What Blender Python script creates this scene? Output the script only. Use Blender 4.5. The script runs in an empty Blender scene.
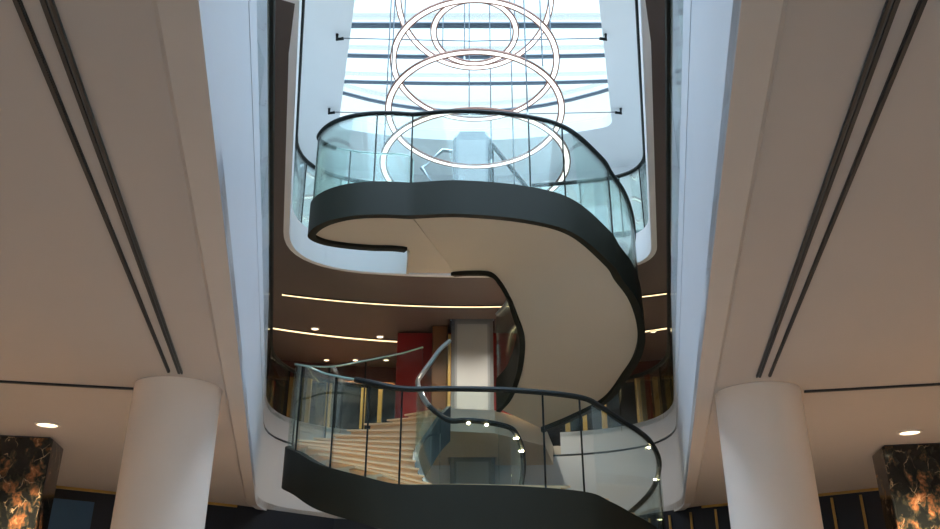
import bpy, math, random
from mathutils import Vector
from mathutils.geometry import tessellate_polygon

random.seed(4)
SC = bpy.context.scene
COL = SC.collection
S = 0.85            # metres per layout unit
EYE = 1.88          # camera height in layout units; "h" is height above the eye
FOC, PITCH = 840.0, math.radians(24.1)


def W(p):
    return Vector((p[0] * S, p[1] * S, (p[2] + EYE) * S))


# ------------------------------------------------------------------ materials
def mat(name, col, rough=0.6, metal=0.0, emit=None, estr=0.0, vary=0.0, scale=6.0, bump=0.0, spec=None):
    m = bpy.data.materials.new(name)
    m.use_nodes = True
    nt = m.node_tree
    b = nt.nodes['Principled BSDF']
    b.inputs['Base Color'].default_value = (*col, 1)
    b.inputs['Roughness'].default_value = rough
    b.inputs['Metallic'].default_value = metal
    if spec is not None:
        b.inputs['Specular IOR Level'].default_value = spec
    if emit:
        b.inputs['Emission Color'].default_value = (*emit, 1)
        b.inputs['Emission Strength'].default_value = estr
    if vary or bump:
        tc = nt.nodes.new('ShaderNodeTexCoord')
        n = nt.nodes.new('ShaderNodeTexNoise')
        n.inputs['Scale'].default_value = scale
        n.inputs['Detail'].default_value = 5
        nt.links.new(tc.outputs['Object'], n.inputs['Vector'])
        if vary:
            r = nt.nodes.new('ShaderNodeMix')
            r.data_type = 'RGBA'
            r.inputs[6].default_value = (*[c * (1 - vary) for c in col], 1)
            r.inputs[7].default_value = (*[min(1, c * (1 + vary)) for c in col], 1)
            nt.links.new(n.outputs['Fac'], r.inputs[0])
            nt.links.new(r.outputs[2], b.inputs['Base Color'])
        if bump:
            bp = nt.nodes.new('ShaderNodeBump')
            bp.inputs['Strength'].default_value = bump
            nt.links.new(n.outputs['Fac'], bp.inputs['Height'])
            nt.links.new(bp.outputs['Normal'], b.inputs['Normal'])
    return m


def glass(name, tint, refl=1.0):
    m = bpy.data.materials.new(name)
    m.use_nodes = True
    nt = m.node_tree
    nt.nodes.remove(nt.nodes['Principled BSDF'])
    out = nt.nodes['Material Output']
    tr = nt.nodes.new('ShaderNodeBsdfTransparent')
    tr.inputs[0].default_value = (*tint, 1)
    gl = nt.nodes.new('ShaderNodeBsdfGlossy')
    gl.inputs['Roughness'].default_value = 0.015
    gl.inputs[0].default_value = (0.92, 1.0, 0.98, 1)
    fr = nt.nodes.new('ShaderNodeFresnel')
    fr.inputs[0].default_value = 1.45
    ml = nt.nodes.new('ShaderNodeMath')
    ml.operation = 'MULTIPLY'
    ml.inputs[1].default_value = refl
    mx = nt.nodes.new('ShaderNodeMixShader')
    nt.links.new(fr.outputs[0], ml.inputs[0])
    nt.links.new(ml.outputs[0], mx.inputs[0])
    nt.links.new(tr.outputs[0], mx.inputs[1])
    nt.links.new(gl.outputs[0], mx.inputs[2])
    nt.links.new(mx.outputs[0], out.inputs[0])
    return m


def marble():
    m = mat('black_gold_marble', (0.02, 0.02, 0.02), 0.12)
    nt = m.node_tree
    L = nt.links.new
    N = nt.nodes.new
    b = nt.nodes['Principled BSDF']
    tc = N('ShaderNodeTexCoord')
    mp = N('ShaderNodeMapping')
    mp.inputs['Rotation'].default_value = (0.1, 0.5, 0.3)
    mp.inputs['Scale'].default_value = (3.6, 3.6, 2.6)
    L(tc.outputs['Object'], mp.inputs[0])
    wn = N('ShaderNodeTexNoise')
    wn.inputs['Scale'].default_value = 2.2
    wn.inputs['Detail'].default_value = 6
    L(mp.outputs[0], wn.inputs['Vector'])
    add = N('ShaderNodeMix')
    add.data_type = 'RGBA'
    add.blend_type = 'ADD'
    add.inputs[0].default_value = 0.55
    L(mp.outputs[0], add.inputs[6])
    L(wn.outputs['Color'], add.inputs[7])
    # broken brown-gold bands
    n2 = N('ShaderNodeTexNoise')
    n2.inputs['Scale'].default_value = 1.9
    n2.inputs['Detail'].default_value = 9
    n2.inputs['Roughness'].default_value = 0.68
    L(add.outputs[2], n2.inputs['Vector'])
    r2 = N('ShaderNodeValToRGB')
    e = r2.color_ramp.elements
    e[0].position = 0.48
    e[0].color = (0.008, 0.010, 0.010, 1)
    e[1].position = 0.70
    e[1].color = (0.46, 0.28, 0.15, 1)
    k = e.new(0.53)
    k.color = (0.03, 0.032, 0.022, 1)
    k = e.new(0.61)
    k.color = (0.20, 0.085, 0.035, 1)
    L(n2.outputs['Fac'], r2.inputs[0])
    # thin pale veins
    v = N('ShaderNodeTexVoronoi')
    v.feature = 'DISTANCE_TO_EDGE'
    v.inputs['Scale'].default_value = 1.7
    L(add.outputs[2], v.inputs['Vector'])
    r3 = N('ShaderNodeValToRGB')
    r3.color_ramp.elements[0].position = 0.0
    r3.color_ramp.elements[0].color = (1, 1, 1, 1)
    r3.color_ramp.elements[1].position = 0.02
    r3.color_ramp.elements[1].color = (0, 0, 0, 1)
    L(v.outputs['Distance'], r3.inputs[0])
    mx = N('ShaderNodeMix')
    mx.data_type = 'RGBA'
    n4 = N('ShaderNodeTexNoise')
    n4.inputs['Scale'].default_value = 1.6
    L(mp.outputs[0], n4.inputs['Vector'])
    r4 = N('ShaderNodeValToRGB')
    r4.color_ramp.elements[0].position = 0.50
    r4.color_ramp.elements[1].position = 0.62
    L(n4.outputs['Fac'], r4.inputs[0])
    vm = N('ShaderNodeMath')
    vm.operation = 'MULTIPLY'
    L(r3.outputs[0], vm.inputs[0])
    L(r4.outputs[0], vm.inputs[1])
    L(vm.outputs[0], mx.inputs[0])
    L(r2.outputs[0], mx.inputs[6])
    mx.inputs[7].default_value = (0.55, 0.42, 0.26, 1)
    L(mx.outputs[2], b.inputs['Base Color'])
    return m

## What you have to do
Please repeat exactly the data above from its first line to the line that contains "return Vector((p[0] *", inclusive, and leave every picture out.

## Task response
What Blender Python script creates this scene? Output the script only. Use Blender 4.5. The script runs in an empty Blender scene.
import bpy, math, random
from mathutils import Vector
from mathutils.geometry import tessellate_polygon

random.seed(4)
SC = bpy.context.scene
COL = SC.collection
S = 0.85            # metres per layout unit
EYE = 1.88          # camera height in layout units; "h" is height above the eye
FOC, PITCH = 840.0, math.radians(24.1)


def W(p):
    return Vector((p[0] * S, p[1] * S, (p[2] + EYE) * S))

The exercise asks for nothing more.